Wednesday, September 19, 2018

Pro-Stalinist orientation



This is a collection of mostly internal documents dealing with factional conflicts between different Trotskyist groups. It's part of a 16-volume series, published by the U.S. Socialist Workers' Party (SWP), and is mostly of interest to historians of the Trotskyist movement. This is the third volume of International Secretariat documents from the period 1951-54. The International Secretariat (IS) was a leadership body of the Fourth International, the Trotskyist world organization. However, the designation “IS” is also used to denote the majority faction within the International, a faction which claimed adherence to said leadership body. The IS faction was led by Michel Pablo and Ernest Mandel. When the Fourth International split in 1953, the anti-IS faction called itself the International Committee (IC). The IC was dominated by the SWP. The Fourth International was reunited in 1963. The reunited organization is sometimes referred to as the United Secretariat.

Thrashing out the political differences between the IS and the IC is more difficult than many imagine, since both factions were fairly heterogeneous. The short story is that the SWP and its allies accused Pablo of having a pro-Stalinist orientation. Here, the term “Stalinist” is used in a broad sense, denoting not just Stalin's regime in the Kremlin, but the Soviet ruling bureaucracy in general. Thus, the Soviet Union remained “Stalinist” even after Stalin's death. China was also “Stalinist” in this sense. The SWP and the future IC further accused Pablo of wanting to “liquidate” the independence of the Trotskyist organizations by proposing strategic entryism into Stalinist, Social Democratic and Third World nationalist parties. Finally, the SWP attacked Pablo for supporting a minority faction within the SWP itself, the Cochran-Clarke-Bartell faction, hence disrupting the disciplined functioning of the SWP and its leadership. Pablo's International Secretariat hotly denied the charges of pro-Stalinism and liquidationism, but I think there was a large amount of truth in them. Indeed, Pablo counter-attacked by accusing the SWP of “Stalinophobia”, surely a curious slur when used by a Trotskyist.
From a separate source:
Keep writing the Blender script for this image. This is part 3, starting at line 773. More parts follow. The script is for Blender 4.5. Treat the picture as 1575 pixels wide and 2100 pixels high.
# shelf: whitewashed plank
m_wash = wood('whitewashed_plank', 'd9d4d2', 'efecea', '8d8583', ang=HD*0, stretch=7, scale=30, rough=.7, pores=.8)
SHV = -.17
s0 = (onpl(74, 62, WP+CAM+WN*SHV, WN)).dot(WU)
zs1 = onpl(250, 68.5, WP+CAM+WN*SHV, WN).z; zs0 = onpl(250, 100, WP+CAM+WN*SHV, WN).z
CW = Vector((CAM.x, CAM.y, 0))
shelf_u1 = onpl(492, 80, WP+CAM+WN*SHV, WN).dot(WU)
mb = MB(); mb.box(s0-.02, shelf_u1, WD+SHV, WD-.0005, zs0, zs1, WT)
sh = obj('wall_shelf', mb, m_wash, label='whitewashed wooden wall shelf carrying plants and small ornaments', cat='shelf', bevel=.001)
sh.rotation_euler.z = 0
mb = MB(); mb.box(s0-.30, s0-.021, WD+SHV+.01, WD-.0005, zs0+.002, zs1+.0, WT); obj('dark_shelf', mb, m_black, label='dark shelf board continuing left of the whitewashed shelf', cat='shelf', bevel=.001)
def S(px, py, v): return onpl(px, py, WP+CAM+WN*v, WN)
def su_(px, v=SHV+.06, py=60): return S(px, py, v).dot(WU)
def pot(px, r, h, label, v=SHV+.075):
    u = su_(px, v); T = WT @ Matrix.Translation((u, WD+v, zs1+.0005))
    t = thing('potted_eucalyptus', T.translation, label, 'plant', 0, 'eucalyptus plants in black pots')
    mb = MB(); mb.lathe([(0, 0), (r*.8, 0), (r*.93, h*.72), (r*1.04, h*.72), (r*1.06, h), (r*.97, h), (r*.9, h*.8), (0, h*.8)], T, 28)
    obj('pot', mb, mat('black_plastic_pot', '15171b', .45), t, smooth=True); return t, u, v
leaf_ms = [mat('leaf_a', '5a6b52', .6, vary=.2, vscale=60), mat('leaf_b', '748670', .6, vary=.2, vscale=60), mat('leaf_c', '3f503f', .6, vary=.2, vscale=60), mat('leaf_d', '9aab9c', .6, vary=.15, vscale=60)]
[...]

This volume of IS material contains interesting articles by George Clarke, Michel Pablo and the IS on the post-Stalin thaw in the Soviet Union and the workers' uprising in East Germany. They were all written in 1953. While the Pabloites supported the East German workers, they nevertheless believed that the Soviet bureaucracy (and allied bureaucracies in Eastern Europe) had been forced by pressure from the masses to make real concessions after the death of Stalin. Both Pablo and Clarke imply that a faction of the Soviet bureaucracy could meet the masses half-way and reform the system. None of them calls for the withdrawal of Soviet troops from East Germany. Pablo clearly continues with his pro-Stalinist political orientation on the international scale, as if the cracks in the Soviet bloc proved *his* perspective rather than that of his opponents! He is also mesmerized by the Chinese revolution. How Pablo could simultaneously support the East German workers, Malenkov and Mao, is of course an interesting question… (But then, I've seen far worse eclecticism on the left. Trust me!)

This collection is very “in house”, but since I found it moderately interesting, I give it three stars. Of course, to get the full picture, the reader should get all four volumes of “International Secretariat Documents 1951-54”.